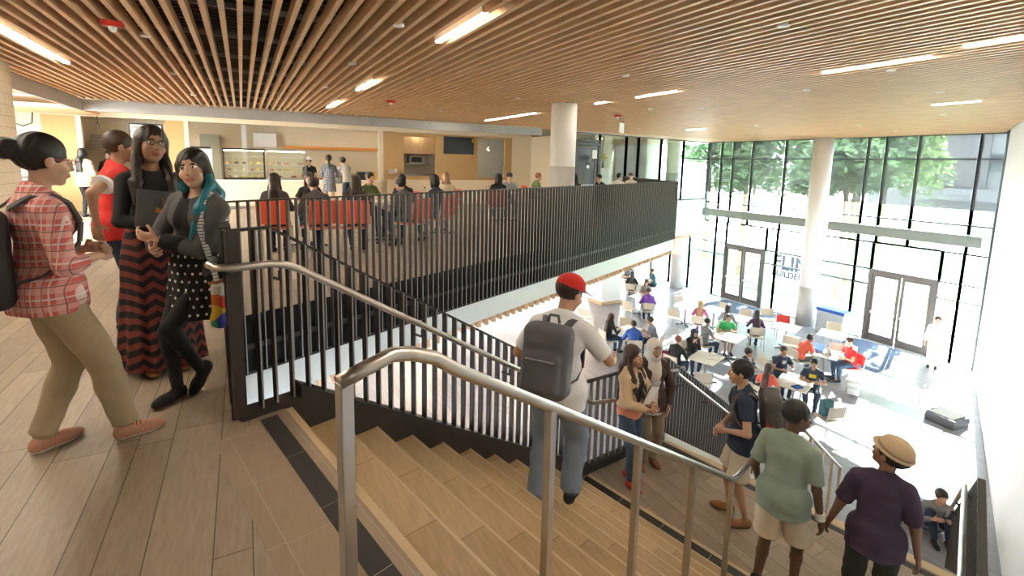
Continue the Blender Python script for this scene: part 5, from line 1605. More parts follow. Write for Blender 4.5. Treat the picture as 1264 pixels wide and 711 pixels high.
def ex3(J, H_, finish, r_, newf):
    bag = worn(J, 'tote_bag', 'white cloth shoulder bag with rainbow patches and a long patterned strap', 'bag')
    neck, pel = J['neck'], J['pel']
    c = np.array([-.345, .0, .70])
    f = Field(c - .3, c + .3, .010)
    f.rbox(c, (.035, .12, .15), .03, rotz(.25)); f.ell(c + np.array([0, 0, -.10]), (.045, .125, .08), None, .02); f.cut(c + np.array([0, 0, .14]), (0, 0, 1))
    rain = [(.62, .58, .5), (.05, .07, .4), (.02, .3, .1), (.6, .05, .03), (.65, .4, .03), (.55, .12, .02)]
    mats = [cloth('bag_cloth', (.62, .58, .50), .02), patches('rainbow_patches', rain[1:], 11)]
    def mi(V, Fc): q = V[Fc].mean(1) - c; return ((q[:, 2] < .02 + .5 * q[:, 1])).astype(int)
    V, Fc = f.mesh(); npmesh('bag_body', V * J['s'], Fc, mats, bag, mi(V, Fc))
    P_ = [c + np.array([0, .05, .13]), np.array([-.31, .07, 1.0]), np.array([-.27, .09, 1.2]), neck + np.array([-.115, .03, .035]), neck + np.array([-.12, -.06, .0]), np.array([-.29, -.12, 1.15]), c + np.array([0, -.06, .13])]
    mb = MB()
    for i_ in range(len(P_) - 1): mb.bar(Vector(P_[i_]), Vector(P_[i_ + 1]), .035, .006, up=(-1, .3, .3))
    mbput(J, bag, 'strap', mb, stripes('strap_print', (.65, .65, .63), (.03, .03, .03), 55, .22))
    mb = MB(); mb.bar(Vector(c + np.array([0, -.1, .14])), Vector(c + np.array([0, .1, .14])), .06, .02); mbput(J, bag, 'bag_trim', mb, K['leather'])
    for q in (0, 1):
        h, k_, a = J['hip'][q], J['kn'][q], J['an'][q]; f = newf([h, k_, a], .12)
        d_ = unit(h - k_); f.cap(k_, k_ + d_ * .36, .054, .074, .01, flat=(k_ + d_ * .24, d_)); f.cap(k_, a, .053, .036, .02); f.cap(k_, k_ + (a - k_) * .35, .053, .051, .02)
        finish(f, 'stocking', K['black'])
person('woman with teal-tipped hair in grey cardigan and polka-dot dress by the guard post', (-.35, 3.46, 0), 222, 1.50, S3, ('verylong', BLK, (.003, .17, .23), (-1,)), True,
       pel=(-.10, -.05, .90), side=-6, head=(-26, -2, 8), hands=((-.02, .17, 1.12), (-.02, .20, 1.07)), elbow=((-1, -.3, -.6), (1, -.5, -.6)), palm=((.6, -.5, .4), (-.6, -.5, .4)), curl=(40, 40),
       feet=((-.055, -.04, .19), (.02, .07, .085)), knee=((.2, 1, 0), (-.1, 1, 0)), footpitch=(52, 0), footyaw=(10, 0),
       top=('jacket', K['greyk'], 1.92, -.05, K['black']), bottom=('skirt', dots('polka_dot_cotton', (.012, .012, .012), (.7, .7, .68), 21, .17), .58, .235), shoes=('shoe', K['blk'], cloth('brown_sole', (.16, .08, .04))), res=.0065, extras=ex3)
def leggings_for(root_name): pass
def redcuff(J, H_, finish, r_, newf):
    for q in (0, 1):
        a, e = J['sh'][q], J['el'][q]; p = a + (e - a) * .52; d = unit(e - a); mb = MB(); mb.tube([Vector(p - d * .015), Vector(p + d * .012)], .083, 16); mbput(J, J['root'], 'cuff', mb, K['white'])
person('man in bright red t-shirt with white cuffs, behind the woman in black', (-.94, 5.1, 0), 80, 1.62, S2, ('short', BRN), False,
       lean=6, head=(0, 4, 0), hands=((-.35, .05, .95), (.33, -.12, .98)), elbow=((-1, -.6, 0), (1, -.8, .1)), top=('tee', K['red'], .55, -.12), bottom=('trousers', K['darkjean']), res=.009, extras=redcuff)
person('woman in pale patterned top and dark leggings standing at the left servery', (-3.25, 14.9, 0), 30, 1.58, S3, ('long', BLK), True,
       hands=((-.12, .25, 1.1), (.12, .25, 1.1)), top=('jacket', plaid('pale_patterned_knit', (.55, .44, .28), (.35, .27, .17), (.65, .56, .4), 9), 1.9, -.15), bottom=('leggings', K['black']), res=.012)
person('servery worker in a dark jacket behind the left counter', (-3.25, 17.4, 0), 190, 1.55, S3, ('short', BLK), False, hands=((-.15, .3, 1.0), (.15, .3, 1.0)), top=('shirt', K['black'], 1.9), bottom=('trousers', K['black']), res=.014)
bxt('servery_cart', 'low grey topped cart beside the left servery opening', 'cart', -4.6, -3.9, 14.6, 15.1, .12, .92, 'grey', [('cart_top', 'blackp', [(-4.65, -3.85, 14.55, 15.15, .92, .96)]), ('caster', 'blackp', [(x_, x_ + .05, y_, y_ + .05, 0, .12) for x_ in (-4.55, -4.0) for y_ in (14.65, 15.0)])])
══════
**The request:**
Please write out all the data again word for word, but not the pictures.

**Result:**
Continue the Blender Python script for this scene: part 5, from line 1605. More parts follow. Write for Blender 4.5. Treat the picture as 1264 pixels wide and 711 pixels high.
def ex3(J, H_, finish, r_, newf):
    bag = worn(J, 'tote_bag', 'white cloth shoulder bag with rainbow patches and a long patterned strap', 'bag')
    neck, pel = J['neck'], J['pel']
    c = np.array([-.345, .0, .70])
    f = Field(c - .3, c + .3, .010)
    f.rbox(c, (.035, .12, .15), .03, rotz(.25)); f.ell(c + np.array([0, 0, -.10]), (.045, .125, .08), None, .02); f.cut(c + np.array([0, 0, .14]), (0, 0, 1))
    rain = [(.62, .58, .5), (.05, .07, .4), (.02, .3, .1), (.6, .05, .03), (.65, .4, .03), (.55, .12, .02)]
    mats = [cloth('bag_cloth', (.62, .58, .50), .02), patches('rainbow_patches', rain[1:], 11)]
    def mi(V, Fc): q = V[Fc].mean(1) - c; return ((q[:, 2] < .02 + .5 * q[:, 1])).astype(int)
    V, Fc = f.mesh(); npmesh('bag_body', V * J['s'], Fc, mats, bag, mi(V, Fc))
    P_ = [c + np.array([0, .05, .13]), np.array([-.31, .07, 1.0]), np.array([-.27, .09, 1.2]), neck + np.array([-.115, .03, .035]), neck + np.array([-.12, -.06, .0]), np.array([-.29, -.12, 1.15]), c + np.array([0, -.06, .13])]
    mb = MB()
    for i_ in range(len(P_) - 1): mb.bar(Vector(P_[i_]), Vector(P_[i_ + 1]), .035, .006, up=(-1, .3, .3))
    mbput(J, bag, 'strap', mb, stripes('strap_print', (.65, .65, .63), (.03, .03, .03), 55, .22))
    mb = MB(); mb.bar(Vector(c + np.array([0, -.1, .14])), Vector(c + np.array([0, .1, .14])), .06, .02); mbput(J, bag, 'bag_trim', mb, K['leather'])
    for q in (0, 1):
        h, k_, a = J['hip'][q], J['kn'][q], J['an'][q]; f = newf([h, k_, a], .12)
        d_ = unit(h - k_); f.cap(k_, k_ + d_ * .36, .054, .074, .01, flat=(k_ + d_ * .24, d_)); f.cap(k_, a, .053, .036, .02); f.cap(k_, k_ + (a - k_) * .35, .053, .051, .02)
        finish(f, 'stocking', K['black'])
person('woman with teal-tipped hair in grey cardigan and polka-dot dress by the guard post', (-.35, 3.46, 0), 222, 1.50, S3, ('verylong', BLK, (.003, .17, .23), (-1,)), True,
       pel=(-.10, -.05, .90), side=-6, head=(-26, -2, 8), hands=((-.02, .17, 1.12), (-.02, .20, 1.07)), elbow=((-1, -.3, -.6), (1, -.5, -.6)), palm=((.6, -.5, .4), (-.6, -.5, .4)), curl=(40, 40),
       feet=((-.055, -.04, .19), (.02, .07, .085)), knee=((.2, 1, 0), (-.1, 1, 0)), footpitch=(52, 0), footyaw=(10, 0),
       top=('jacket', K['greyk'], 1.92, -.05, K['black']), bottom=('skirt', dots('polka_dot_cotton', (.012, .012, .012), (.7, .7, .68), 21, .17), .58, .235), shoes=('shoe', K['blk'], cloth('brown_sole', (.16, .08, .04))), res=.0065, extras=ex3)
def leggings_for(root_name): pass
def redcuff(J, H_, finish, r_, newf):
    for q in (0, 1):
        a, e = J['sh'][q], J['el'][q]; p = a + (e - a) * .52; d = unit(e - a); mb = MB(); mb.tube([Vector(p - d * .015), Vector(p + d * .012)], .083, 16); mbput(J, J['root'], 'cuff', mb, K['white'])
person('man in bright red t-shirt with white cuffs, behind the woman in black', (-.94, 5.1, 0), 80, 1.62, S2, ('short', BRN), False,
       lean=6, head=(0, 4, 0), hands=((-.35, .05, .95), (.33, -.12, .98)), elbow=((-1, -.6, 0), (1, -.8, .1)), top=('tee', K['red'], .55, -.12), bottom=('trousers', K['darkjean']), res=.009, extras=redcuff)
person('woman in pale patterned top and dark leggings standing at the left servery', (-3.25, 14.9, 0), 30, 1.58, S3, ('long', BLK), True,
       hands=((-.12, .25, 1.1), (.12, .25, 1.1)), top=('jacket', plaid('pale_patterned_knit', (.55, .44, .28), (.35, .27, .17), (.65, .56, .4), 9), 1.9, -.15), bottom=('leggings', K['black']), res=.012)
person('servery worker in a dark jacket behind the left counter', (-3.25, 17.4, 0), 190, 1.55, S3, ('short', BLK), False, hands=((-.15, .3, 1.0), (.15, .3, 1.0)), top=('shirt', K['black'], 1.9), bottom=('trousers', K['black']), res=.014)
bxt('servery_cart', 'low grey topped cart beside the left servery opening', 'cart', -4.6, -3.9, 14.6, 15.1, .12, .92, 'grey', [('cart_top', 'blackp', [(-4.65, -3.85, 14.55, 15.15, .92, .96)]), ('caster', 'blackp', [(x_, x_ + .05, y_, y_ + .05, 0, .12) for x_ in (-4.55, -4.0) for y_ in (14.65, 15.0)])])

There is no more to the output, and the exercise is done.